§ **Dataset content**
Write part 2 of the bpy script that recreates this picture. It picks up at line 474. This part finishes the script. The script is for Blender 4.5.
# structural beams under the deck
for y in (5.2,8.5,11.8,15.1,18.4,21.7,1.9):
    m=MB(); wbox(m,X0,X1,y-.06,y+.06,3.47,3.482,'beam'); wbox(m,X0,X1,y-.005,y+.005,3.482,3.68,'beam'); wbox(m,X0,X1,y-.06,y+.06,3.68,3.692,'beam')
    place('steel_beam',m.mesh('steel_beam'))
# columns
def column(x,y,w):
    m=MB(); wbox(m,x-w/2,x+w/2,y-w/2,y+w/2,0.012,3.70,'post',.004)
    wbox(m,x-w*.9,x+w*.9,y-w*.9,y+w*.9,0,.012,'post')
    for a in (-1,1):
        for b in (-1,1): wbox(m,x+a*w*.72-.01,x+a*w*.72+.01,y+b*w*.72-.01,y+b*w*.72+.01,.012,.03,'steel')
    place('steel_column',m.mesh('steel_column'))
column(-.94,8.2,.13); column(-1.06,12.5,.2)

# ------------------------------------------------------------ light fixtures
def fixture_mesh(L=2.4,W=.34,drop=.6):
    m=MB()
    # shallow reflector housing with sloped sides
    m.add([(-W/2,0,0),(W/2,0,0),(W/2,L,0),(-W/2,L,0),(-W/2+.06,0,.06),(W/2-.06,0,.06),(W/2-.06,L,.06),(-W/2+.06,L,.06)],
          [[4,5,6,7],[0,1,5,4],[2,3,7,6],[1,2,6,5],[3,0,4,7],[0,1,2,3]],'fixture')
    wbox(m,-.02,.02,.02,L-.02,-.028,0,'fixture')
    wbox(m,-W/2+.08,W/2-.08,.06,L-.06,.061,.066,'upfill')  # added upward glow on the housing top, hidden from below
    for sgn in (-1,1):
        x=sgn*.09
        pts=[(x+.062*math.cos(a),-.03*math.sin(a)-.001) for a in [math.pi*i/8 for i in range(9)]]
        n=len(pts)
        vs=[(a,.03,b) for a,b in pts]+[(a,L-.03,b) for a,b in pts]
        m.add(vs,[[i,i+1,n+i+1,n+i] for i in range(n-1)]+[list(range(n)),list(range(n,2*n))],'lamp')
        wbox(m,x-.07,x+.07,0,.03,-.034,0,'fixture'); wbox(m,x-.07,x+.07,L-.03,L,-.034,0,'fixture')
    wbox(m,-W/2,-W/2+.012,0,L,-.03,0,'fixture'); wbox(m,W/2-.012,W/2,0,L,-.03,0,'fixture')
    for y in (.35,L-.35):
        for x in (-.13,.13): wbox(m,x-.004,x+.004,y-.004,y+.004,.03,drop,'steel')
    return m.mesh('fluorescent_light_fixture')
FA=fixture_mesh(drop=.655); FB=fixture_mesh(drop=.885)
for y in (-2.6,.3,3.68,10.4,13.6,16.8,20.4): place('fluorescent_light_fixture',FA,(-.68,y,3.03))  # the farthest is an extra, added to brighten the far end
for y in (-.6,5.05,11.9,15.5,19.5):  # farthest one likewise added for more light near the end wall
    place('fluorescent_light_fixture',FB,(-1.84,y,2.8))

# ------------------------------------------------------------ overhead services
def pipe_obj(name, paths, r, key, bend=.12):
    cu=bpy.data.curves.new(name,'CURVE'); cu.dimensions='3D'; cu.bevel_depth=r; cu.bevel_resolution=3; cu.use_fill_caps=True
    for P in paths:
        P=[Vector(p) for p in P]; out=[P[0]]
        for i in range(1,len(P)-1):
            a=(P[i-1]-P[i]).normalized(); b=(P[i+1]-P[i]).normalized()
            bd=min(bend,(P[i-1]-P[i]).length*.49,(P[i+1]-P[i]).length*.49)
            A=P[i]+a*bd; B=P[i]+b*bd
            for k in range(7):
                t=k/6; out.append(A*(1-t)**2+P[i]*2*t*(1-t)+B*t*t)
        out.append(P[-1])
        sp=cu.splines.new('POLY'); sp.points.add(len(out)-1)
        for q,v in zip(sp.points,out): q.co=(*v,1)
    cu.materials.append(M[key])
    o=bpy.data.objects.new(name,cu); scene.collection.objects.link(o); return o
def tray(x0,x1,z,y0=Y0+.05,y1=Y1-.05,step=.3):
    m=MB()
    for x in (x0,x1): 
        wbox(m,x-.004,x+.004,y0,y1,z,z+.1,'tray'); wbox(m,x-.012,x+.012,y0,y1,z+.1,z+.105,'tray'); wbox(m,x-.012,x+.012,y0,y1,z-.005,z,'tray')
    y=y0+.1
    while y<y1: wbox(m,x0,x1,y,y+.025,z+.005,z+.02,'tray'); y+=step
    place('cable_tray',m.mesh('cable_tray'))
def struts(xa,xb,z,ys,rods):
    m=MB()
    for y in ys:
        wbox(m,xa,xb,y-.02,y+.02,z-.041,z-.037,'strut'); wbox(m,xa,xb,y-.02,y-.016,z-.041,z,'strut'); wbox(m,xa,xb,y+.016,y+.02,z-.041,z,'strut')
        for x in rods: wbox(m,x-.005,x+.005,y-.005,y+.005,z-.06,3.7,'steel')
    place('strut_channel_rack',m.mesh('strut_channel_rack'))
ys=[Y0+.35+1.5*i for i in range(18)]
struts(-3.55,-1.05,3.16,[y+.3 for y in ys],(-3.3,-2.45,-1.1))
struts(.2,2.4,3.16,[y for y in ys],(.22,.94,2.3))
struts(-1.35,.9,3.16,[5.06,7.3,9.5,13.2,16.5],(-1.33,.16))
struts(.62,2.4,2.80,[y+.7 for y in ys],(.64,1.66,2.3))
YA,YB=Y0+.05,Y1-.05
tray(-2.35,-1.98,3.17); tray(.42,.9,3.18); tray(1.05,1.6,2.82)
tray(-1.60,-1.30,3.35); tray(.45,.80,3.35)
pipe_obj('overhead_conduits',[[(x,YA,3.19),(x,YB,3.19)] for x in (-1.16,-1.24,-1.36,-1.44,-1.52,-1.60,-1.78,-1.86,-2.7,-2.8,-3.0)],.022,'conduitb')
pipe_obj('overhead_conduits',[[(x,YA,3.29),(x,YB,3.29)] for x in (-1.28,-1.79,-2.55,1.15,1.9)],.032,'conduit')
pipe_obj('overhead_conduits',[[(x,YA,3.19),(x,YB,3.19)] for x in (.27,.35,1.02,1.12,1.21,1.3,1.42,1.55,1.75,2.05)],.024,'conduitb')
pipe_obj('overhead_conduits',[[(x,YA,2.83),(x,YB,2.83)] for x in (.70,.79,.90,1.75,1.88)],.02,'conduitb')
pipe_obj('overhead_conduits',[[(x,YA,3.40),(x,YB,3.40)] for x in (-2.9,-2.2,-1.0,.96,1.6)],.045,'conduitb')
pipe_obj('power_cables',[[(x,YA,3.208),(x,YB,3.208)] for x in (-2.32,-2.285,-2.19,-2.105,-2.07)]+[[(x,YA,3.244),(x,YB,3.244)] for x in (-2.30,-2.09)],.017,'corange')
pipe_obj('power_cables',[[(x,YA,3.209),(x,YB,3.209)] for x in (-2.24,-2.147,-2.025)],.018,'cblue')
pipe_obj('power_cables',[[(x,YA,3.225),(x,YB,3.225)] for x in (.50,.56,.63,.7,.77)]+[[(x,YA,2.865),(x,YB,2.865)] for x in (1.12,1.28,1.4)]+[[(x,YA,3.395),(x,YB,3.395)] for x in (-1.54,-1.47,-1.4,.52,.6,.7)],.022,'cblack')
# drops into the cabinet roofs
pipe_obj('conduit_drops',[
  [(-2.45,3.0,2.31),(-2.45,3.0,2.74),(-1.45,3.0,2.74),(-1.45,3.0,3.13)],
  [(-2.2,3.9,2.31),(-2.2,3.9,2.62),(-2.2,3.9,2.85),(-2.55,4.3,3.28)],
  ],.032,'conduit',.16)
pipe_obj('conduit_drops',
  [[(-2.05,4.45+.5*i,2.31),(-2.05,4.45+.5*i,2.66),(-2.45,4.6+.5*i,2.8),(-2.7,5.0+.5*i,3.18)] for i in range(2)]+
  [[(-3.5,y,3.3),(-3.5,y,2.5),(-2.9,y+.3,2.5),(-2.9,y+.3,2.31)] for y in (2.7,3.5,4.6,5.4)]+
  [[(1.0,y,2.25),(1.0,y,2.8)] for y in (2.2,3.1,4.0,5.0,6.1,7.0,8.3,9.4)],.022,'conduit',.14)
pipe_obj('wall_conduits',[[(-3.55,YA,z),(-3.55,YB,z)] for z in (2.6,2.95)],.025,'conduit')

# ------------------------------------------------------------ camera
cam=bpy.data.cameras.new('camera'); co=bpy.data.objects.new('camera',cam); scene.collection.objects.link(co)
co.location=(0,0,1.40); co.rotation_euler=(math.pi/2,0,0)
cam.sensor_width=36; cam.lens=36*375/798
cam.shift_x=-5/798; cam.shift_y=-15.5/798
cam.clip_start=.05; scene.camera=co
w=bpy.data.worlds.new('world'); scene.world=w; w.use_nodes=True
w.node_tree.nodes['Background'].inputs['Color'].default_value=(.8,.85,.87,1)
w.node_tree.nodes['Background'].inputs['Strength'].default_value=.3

§ **Exercise objective**
Exactly as written, please reproduce the lines from the first line of the data to the line containing "place('fluorescent_light_fixture',FB,(-1.84,y,2.8))", inclusive, and nothing else.

§ **Full solution**
Write part 2 of the bpy script that recreates this picture. It picks up at line 474. This part finishes the script. The script is for Blender 4.5.
# structural beams under the deck
for y in (5.2,8.5,11.8,15.1,18.4,21.7,1.9):
    m=MB(); wbox(m,X0,X1,y-.06,y+.06,3.47,3.482,'beam'); wbox(m,X0,X1,y-.005,y+.005,3.482,3.68,'beam'); wbox(m,X0,X1,y-.06,y+.06,3.68,3.692,'beam')
    place('steel_beam',m.mesh('steel_beam'))
# columns
def column(x,y,w):
    m=MB(); wbox(m,x-w/2,x+w/2,y-w/2,y+w/2,0.012,3.70,'post',.004)
    wbox(m,x-w*.9,x+w*.9,y-w*.9,y+w*.9,0,.012,'post')
    for a in (-1,1):
        for b in (-1,1): wbox(m,x+a*w*.72-.01,x+a*w*.72+.01,y+b*w*.72-.01,y+b*w*.72+.01,.012,.03,'steel')
    place('steel_column',m.mesh('steel_column'))
column(-.94,8.2,.13); column(-1.06,12.5,.2)

# ------------------------------------------------------------ light fixtures
def fixture_mesh(L=2.4,W=.34,drop=.6):
    m=MB()
    # shallow reflector housing with sloped sides
    m.add([(-W/2,0,0),(W/2,0,0),(W/2,L,0),(-W/2,L,0),(-W/2+.06,0,.06),(W/2-.06,0,.06),(W/2-.06,L,.06),(-W/2+.06,L,.06)],
          [[4,5,6,7],[0,1,5,4],[2,3,7,6],[1,2,6,5],[3,0,4,7],[0,1,2,3]],'fixture')
    wbox(m,-.02,.02,.02,L-.02,-.028,0,'fixture')
    wbox(m,-W/2+.08,W/2-.08,.06,L-.06,.061,.066,'upfill')  # added upward glow on the housing top, hidden from below
    for sgn in (-1,1):
        x=sgn*.09
        pts=[(x+.062*math.cos(a),-.03*math.sin(a)-.001) for a in [math.pi*i/8 for i in range(9)]]
        n=len(pts)
        vs=[(a,.03,b) for a,b in pts]+[(a,L-.03,b) for a,b in pts]
        m.add(vs,[[i,i+1,n+i+1,n+i] for i in range(n-1)]+[list(range(n)),list(range(n,2*n))],'lamp')
        wbox(m,x-.07,x+.07,0,.03,-.034,0,'fixture'); wbox(m,x-.07,x+.07,L-.03,L,-.034,0,'fixture')
    wbox(m,-W/2,-W/2+.012,0,L,-.03,0,'fixture'); wbox(m,W/2-.012,W/2,0,L,-.03,0,'fixture')
    for y in (.35,L-.35):
        for x in (-.13,.13): wbox(m,x-.004,x+.004,y-.004,y+.004,.03,drop,'steel')
    return m.mesh('fluorescent_light_fixture')
FA=fixture_mesh(drop=.655); FB=fixture_mesh(drop=.885)
for y in (-2.6,.3,3.68,10.4,13.6,16.8,20.4): place('fluorescent_light_fixture',FA,(-.68,y,3.03))  # the farthest is an extra, added to brighten the far end
for y in (-.6,5.05,11.9,15.5,19.5):  # farthest one likewise added for more light near the end wall
    place('fluorescent_light_fixture',FB,(-1.84,y,2.8))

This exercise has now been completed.